The financial crisis of 2008 is in recovery as of the writing of Makers and Takers, but Foroohar points out that it is a slow recovery because the economic needs of most people are not being served with fair wages, job growth, work benefits, and affordable goods and services. Individuals responsible for this inequality are dubbed “takers” by Foroohar. She identifies them as anyone who uses market systems to enrich themselves rather than society at large, including many financial institutions, CEOs, politicians, and financial regulators.



One reason this tends to happen among large businesses and financial institutions is the concept of shareholder value maximization, an approach in which everything is done to maximize company value on paper for the sake of shareholders in the company. This approach is often shortsighted because it prioritizes quick profits over long term investments, and it neglects the profits of people who are not shareholders, including employees at the company.

There are also tax reasons for maximizing profits from shares and stocks since these assets are taxed at a much lower rate. The high-ranking management of companies tends to draw the majority of their paychecks from stock options for this very reason. This leads to wealth getting stuck in a closed loop, with only those who have access to financial markets and the accumulated assets to trade at an elite level able to accumulate wealth in the form of stocks and shares. All the wealth that is tied up in the finance industry cannot be touched by the average person.

To illustrate this, Foroohar looks at Apple. This company has stashed most of its cash in tax havens overseas, operating almost exclusively on shares and dividends, which are taxed much more lightly in the United States. Investors in the company are also reluctant to spend money on R&D or new factories, so the company simply feeds off itself financially.

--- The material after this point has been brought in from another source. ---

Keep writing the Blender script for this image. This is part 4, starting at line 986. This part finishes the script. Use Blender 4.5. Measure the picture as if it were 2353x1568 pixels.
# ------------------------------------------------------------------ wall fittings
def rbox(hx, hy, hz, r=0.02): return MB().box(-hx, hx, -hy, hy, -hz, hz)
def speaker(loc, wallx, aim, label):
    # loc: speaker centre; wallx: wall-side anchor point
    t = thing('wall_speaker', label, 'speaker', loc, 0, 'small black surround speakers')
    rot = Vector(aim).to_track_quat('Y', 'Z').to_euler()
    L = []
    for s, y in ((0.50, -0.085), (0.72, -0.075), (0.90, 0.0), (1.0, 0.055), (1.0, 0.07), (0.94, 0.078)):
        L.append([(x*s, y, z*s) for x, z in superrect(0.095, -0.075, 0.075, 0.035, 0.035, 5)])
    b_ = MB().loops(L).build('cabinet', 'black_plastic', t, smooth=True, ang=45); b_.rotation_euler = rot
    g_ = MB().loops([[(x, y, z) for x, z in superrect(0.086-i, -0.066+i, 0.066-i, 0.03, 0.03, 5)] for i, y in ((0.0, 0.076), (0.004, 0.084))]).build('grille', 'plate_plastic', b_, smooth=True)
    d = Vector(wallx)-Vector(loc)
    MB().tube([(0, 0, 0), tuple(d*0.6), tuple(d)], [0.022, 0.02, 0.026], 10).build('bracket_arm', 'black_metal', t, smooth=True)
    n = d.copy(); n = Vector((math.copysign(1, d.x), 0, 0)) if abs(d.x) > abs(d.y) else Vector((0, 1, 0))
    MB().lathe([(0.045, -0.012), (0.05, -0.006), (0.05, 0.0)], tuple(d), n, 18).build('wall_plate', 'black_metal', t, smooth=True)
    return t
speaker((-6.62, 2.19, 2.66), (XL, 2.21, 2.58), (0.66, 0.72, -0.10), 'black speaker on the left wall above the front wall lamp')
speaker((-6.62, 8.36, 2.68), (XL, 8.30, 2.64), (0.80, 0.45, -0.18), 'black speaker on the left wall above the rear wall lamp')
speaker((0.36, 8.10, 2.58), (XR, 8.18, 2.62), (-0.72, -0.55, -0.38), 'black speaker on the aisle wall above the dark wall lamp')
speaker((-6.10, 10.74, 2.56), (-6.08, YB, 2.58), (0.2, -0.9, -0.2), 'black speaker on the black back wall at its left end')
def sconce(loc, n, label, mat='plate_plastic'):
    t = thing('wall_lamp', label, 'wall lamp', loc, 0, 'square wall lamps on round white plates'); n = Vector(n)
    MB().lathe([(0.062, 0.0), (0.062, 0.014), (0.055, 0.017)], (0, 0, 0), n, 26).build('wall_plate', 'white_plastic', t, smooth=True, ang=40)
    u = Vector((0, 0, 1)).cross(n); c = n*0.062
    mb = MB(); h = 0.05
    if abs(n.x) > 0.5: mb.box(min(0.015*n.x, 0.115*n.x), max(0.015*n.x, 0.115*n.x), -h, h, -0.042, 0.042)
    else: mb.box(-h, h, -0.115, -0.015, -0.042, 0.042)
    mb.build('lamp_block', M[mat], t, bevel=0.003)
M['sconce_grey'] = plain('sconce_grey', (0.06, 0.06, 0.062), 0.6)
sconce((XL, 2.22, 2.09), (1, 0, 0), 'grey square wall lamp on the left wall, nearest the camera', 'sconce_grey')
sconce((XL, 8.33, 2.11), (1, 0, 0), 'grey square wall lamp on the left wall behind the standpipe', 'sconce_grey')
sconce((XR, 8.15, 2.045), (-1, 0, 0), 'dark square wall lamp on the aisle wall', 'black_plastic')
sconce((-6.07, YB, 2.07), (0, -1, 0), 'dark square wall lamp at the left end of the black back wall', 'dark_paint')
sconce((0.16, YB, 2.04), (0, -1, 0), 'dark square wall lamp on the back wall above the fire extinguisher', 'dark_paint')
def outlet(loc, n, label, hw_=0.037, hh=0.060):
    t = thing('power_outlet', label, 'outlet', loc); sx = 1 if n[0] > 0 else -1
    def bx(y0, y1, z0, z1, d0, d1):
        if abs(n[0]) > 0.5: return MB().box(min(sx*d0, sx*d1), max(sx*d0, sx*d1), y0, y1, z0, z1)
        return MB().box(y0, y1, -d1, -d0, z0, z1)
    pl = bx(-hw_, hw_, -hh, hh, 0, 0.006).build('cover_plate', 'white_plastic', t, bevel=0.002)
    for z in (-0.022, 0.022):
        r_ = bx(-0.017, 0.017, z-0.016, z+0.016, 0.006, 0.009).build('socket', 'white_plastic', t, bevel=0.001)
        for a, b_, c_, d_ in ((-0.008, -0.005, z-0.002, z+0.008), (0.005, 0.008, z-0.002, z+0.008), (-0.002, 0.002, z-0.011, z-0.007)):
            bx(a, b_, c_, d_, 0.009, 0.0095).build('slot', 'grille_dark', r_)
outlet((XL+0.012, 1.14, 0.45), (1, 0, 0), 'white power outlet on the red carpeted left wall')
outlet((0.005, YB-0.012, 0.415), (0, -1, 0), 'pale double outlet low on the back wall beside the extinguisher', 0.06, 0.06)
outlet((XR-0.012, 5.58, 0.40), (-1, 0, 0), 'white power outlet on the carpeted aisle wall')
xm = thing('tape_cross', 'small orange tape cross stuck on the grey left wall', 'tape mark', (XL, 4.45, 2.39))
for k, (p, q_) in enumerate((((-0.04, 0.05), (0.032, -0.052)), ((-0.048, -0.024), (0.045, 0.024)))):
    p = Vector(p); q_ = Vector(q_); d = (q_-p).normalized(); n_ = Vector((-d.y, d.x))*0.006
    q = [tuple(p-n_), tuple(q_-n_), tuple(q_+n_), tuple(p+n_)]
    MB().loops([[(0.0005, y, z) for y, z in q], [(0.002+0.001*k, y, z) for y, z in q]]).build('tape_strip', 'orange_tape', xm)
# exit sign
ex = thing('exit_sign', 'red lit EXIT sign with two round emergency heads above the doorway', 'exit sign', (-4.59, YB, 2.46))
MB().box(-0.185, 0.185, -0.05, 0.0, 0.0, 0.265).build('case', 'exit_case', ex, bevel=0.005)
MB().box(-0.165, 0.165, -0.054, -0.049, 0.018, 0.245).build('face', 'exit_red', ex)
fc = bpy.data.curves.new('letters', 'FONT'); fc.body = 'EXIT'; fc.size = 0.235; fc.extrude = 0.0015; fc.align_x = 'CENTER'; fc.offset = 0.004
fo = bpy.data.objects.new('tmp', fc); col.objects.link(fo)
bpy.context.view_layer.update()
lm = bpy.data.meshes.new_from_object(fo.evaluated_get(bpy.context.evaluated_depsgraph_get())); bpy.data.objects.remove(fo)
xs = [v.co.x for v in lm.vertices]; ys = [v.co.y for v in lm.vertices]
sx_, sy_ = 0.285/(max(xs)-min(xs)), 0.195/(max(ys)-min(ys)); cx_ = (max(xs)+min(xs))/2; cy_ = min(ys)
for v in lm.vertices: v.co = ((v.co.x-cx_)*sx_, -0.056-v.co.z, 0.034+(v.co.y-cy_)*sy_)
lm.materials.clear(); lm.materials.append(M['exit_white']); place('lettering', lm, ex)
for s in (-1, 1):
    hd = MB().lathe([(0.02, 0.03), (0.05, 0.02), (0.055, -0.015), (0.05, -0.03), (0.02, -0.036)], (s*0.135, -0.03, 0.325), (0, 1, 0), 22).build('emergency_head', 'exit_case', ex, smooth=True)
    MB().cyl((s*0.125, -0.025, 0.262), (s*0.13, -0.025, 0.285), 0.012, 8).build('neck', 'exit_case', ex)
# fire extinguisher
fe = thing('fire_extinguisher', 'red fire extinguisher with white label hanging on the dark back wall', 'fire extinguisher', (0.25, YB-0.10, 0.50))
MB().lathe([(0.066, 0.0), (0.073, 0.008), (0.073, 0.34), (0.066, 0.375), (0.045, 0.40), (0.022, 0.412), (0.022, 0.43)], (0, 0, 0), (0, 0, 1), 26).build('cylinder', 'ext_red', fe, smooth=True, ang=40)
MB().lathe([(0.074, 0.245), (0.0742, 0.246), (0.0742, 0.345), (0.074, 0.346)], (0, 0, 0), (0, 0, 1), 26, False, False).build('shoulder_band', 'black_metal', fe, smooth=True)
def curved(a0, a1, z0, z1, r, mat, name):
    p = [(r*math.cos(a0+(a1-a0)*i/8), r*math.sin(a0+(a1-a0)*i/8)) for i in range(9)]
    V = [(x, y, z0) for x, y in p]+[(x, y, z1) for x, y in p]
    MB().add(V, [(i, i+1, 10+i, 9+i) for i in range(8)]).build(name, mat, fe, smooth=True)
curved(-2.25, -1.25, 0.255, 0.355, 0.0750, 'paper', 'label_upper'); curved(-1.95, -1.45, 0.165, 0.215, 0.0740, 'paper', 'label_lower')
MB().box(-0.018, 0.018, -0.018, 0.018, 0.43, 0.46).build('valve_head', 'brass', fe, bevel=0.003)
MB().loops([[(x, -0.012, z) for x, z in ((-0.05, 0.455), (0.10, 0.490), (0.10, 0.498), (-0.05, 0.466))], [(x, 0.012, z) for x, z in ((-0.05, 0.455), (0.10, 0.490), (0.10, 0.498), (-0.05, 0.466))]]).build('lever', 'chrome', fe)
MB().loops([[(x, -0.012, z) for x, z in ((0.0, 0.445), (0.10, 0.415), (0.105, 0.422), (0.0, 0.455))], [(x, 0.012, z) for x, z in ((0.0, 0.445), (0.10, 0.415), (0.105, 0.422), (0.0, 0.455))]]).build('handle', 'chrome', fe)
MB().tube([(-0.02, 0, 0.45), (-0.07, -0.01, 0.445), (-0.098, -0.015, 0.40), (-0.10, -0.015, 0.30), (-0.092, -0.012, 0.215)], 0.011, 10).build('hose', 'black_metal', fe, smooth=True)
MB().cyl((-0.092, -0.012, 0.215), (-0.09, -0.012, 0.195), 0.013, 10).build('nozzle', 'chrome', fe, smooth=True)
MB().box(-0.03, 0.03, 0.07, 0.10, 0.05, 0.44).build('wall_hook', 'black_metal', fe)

There are many other examples, as well, such as Coca Cola colluding with Goldman Sachs to create a shortage of aluminum so that Coke could increase production costs and thus the cost of its product. Foroohar also finds similar evidence of collaboration and collusion between big banks and politicians.

The system as it stands only benefits those who can afford to make big investments. In order to fix it, Foroohar suggests a massive overhaul of the tax code to ensure that shares and stocks are being taxed fairly. She also recommends more investments in real money, as well as the inclusion of labor representatives on companies’ boards to weigh in on financial decisions.